Today I wanted to add an article to my Wallabag instance, which I usually did by using the browser extension.
I installed this Wallabag CLI:
https://github.com/artur-shaik/wallabag-client
pipx install wallabag-client
After setting up the config I can now add entries from the command line. By running wallabag add [url]. Neat!
Next, we can use the spawn command from within Qutebrowser to call this CLI command:
spawn -v -m wallabag add {url}
Alias
And to make it easier, I added a :wallabag alias by adding this to my config.py:
c.aliases = {
'w': 'session-save',
'q': 'close',
'qa': 'quit',
'wq': 'quit --save',
'wqa': 'quit --save',
'wallabag': 'spawn -v -m wallabag add {url}'
}
Now I can just run :wallabag from within Qutebrowser and it will add the article.
Build It Yourself
I’m really starting to love Qutebrowser for much of the same reasons why I love (neo)vim so much.
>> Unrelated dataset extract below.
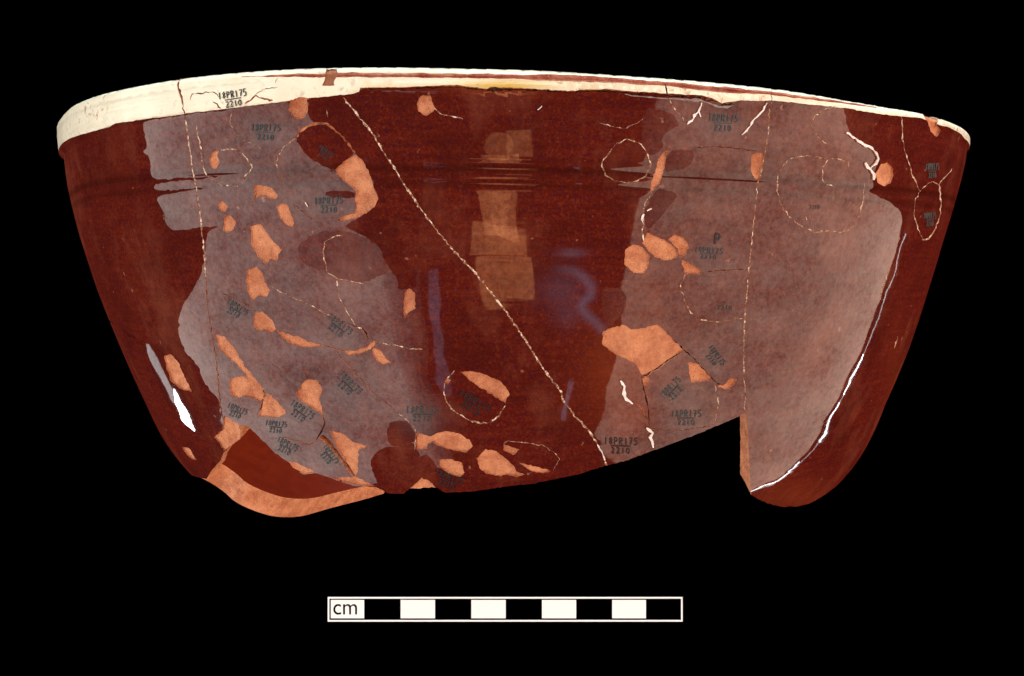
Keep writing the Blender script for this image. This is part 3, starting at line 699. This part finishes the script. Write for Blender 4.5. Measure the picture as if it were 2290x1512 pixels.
def ink(x, y, ang, w, h, mat, lines=('18PR175', '2210'), weight=.175, squash=1.0):
    ca, sa = math.cos(math.radians(ang)), math.sin(math.radians(ang)); Vs, Fs = [], []
    def ribbon(P, hw):
        Q = densify(P, max(2.0, h * .25), 0, False); t = np.gradient(Q, axis=0); t /= np.linalg.norm(t, axis=1, keepdims=True) + 1e-9
        n = np.stack([-t[:, 1], t[:, 0]], 1); b = len(Vs); k = len(Q)
        Vs.extend(Q + n * hw); Vs.extend(Q - n * hw)
        Fs.extend((b + i, b + i + 1, b + k + i + 1, b + k + i) for i in range(k - 1))
    cw = w / len(lines[0]); yy = -h * .75 if len(lines) > 1 else 0
    for li, tx in enumerate(lines):
        hh = h if li == 0 else h * .8; x0 = -cw * len(tx) / 2
        for ch in tx:
            for stroke in GLYPH[ch]:
                P = [(x0 + cw * (.1 + .75 * a) + random.gauss(0, cw * .03), yy + hh * (.5 - b) + random.gauss(0, hh * .03)) for a, b in stroke]
                ribbon([(p[0] * squash, p[1]) for p in P], h * weight / 2)
            x0 += cw
        if li == 0 and len(lines) > 1: ribbon([(-w * .28 * squash, yy + h * .72), (w * .28 * squash, yy + h * .70)], h * weight / 2.4)
        yy += h * 1.38
    Vs = np.array(Vs); px = np.stack([x + Vs[:, 0] * ca - Vs[:, 1] * sa, y + Vs[:, 0] * sa + Vs[:, 1] * ca], 1)
    th, z = cast(px); N = normal(th, z); c = cpx - np.array([x, y]); t = int(np.argmin((c**2).sum(1)))
    par = tri_owner.get(t); dz = 0
    if par is None:
        best = None
        for o, tri, d in sherds:
            q = ((cpx[tri] - np.array([x, y]))**2).sum(1).min()
            if best is None or q < best[0]: best = (q, o)
        par = best[1]
    P = outer(th, z); lift = np.full(len(th), .012)
    for o, tri, d in sherds:
        if o is par and d is not None:
            i = [int(np.argmin(((VP - p)**2).sum(1) + (~vface) * 1e9)) for p in px]; lift = lift + d(np.array(i))
    P = P + N * lift[:, None]
    me = bpy.data.meshes.new('inked_number'); me.from_pydata(((P - OFF) * S).tolist(), [], Fs); me.materials.append(mat)
    link('inked_number', me, par)
B, T = M_INK, M_INK2
for a in INKS: ink(*a[:5], B if a[5] == 'B' else T)
ink(1621, 688, 2, 34, 9, T, ('2210',)); ink(1822, 463, 0, 24, 9, T, ('2210',))
ink(2084, 383, 0, 62, 14, B, squash=.5); ink(2079, 492, 0, 62, 13, B, squash=.45); ink(1604, 535, 8, 16, 24, B, ('P',), .2)

# ------------------------------------------------------------------ scale bar
DB = 26.8; K = DB / F
def bar_pt(px, py): return ((px - XC) * K * S, (DB - D) * S, (YH - py) * K * S)
bc = bar_pt(1129.5, 1362.5)
bar = link('scale_bar', None); bar.location = bc; bar.empty_display_size = .01
bar['label'] = 'black and white ten centimetre scale bar marked cm, below the bowl'; bar['category'] = 'scale bar'
M_BLACK = plain('black_card', (.0, .0, .0), 1, 0); M_PAPER = plain('white_print', (.88, .95, .97), .9, .1)
def box(name, x0, y0, x1, y1, front, back, mat, parent):
    a, b = bar_pt(x0, y0), bar_pt(x1, y1); v = []
    for yy in (front, back):
        for (x, z) in ((a[0], a[2]), (b[0], a[2]), (b[0], b[2]), (a[0], b[2])): v.append((x - bc[0], yy * S, z - bc[2]))
    me = bpy.data.meshes.new(name); me.from_pydata(v, [], [(3, 2, 1, 0), (4, 5, 6, 7), (0, 1, 5, 4), (1, 2, 6, 5), (2, 3, 7, 6), (3, 0, 4, 7)]); me.materials.append(mat)
    return link(name, me, parent)
box('card', 733, 1335, 1526.5, 1390, 0, .12, M_BLACK, bar)
w = 3.6
fr = []
for r in ((733, 1335, 1526.5, 1335 + w), (733, 1390 - w, 1526.5, 1390), (733, 1335 + w, 733 + w, 1390 - w), (1526.5 - w, 1335 + w, 1526.5, 1390 - w)):
    fr.append(box('border', *r, -.012, -.001, M_PAPER, bar))
for x0, x1 in ((740, 814.5), (896, 973), (1054, 1131), (1212, 1288.5), (1369, 1444.5)):
    box('white_square', x0, 1341.5, x1, 1382.5, -.012, -.001, M_PAPER, bar)
fc = bpy.data.curves.new('lettering', 'FONT'); fc.body = 'cm'; fo = bpy.data.objects.new('lettering', fc); col.objects.link(fo)
bpy.context.view_layer.update()
me = bpy.data.meshes.new_from_object(fo.evaluated_get(bpy.context.evaluated_depsgraph_get())); bpy.data.objects.remove(fo)
co = np.array([v.co for v in me.vertices]); lo, hi = co.min(0), co.max(0)
a, b = bar_pt(745.8, 1374.2), bar_pt(798.6, 1350.6)
tx = (co[:, 0] - lo[0]) / (hi[0] - lo[0]); ty = (co[:, 1] - lo[1]) / (hi[1] - lo[1])
nc = np.stack([a[0] + (b[0] - a[0]) * tx - bc[0], np.full(len(co), -.016 * S), a[2] + (b[2] - a[2]) * ty - bc[2]], 1)
me.vertices.foreach_set('co', nc.ravel()); me.materials.clear(); me.materials.append(M_BLACK)
link('lettering', me, bar)

# ------------------------------------------------------------------ black cloth behind
v, f = [], []
for i in range(25):
    a = i / 24
    if a < .5: y, z = .60, .9 - 1.3 * a * 2 * .9
    else:
        t = (a - .5) * 2; y, z = .60 - .25 * math.sin(t * 1.4), -.27 - .30 * t
    v += [(-.72, y, z), (.72, y, z)]
    if i: f.append((2 * i - 2, 2 * i - 1, 2 * i + 1, 2 * i))
me = bpy.data.meshes.new('backdrop'); me.from_pydata(v, [], f)
for p in me.polygons: p.use_smooth = True
me.materials.append(plain('black_velvet', (0, 0, 0), 1, 0)); bd = link('backdrop', me); bd['kind'] = 'structure'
I can call CLI commands from within my editor (or browser) and interact with my system that way.
Since you can do almost anything from the CLI, you can build some very powerful workflows this way.
Next, I’m going to do the same for my Linkding instance so I can add bookmarks from within Qutebrowser.
Feels nice that I don’t need any extensions for this!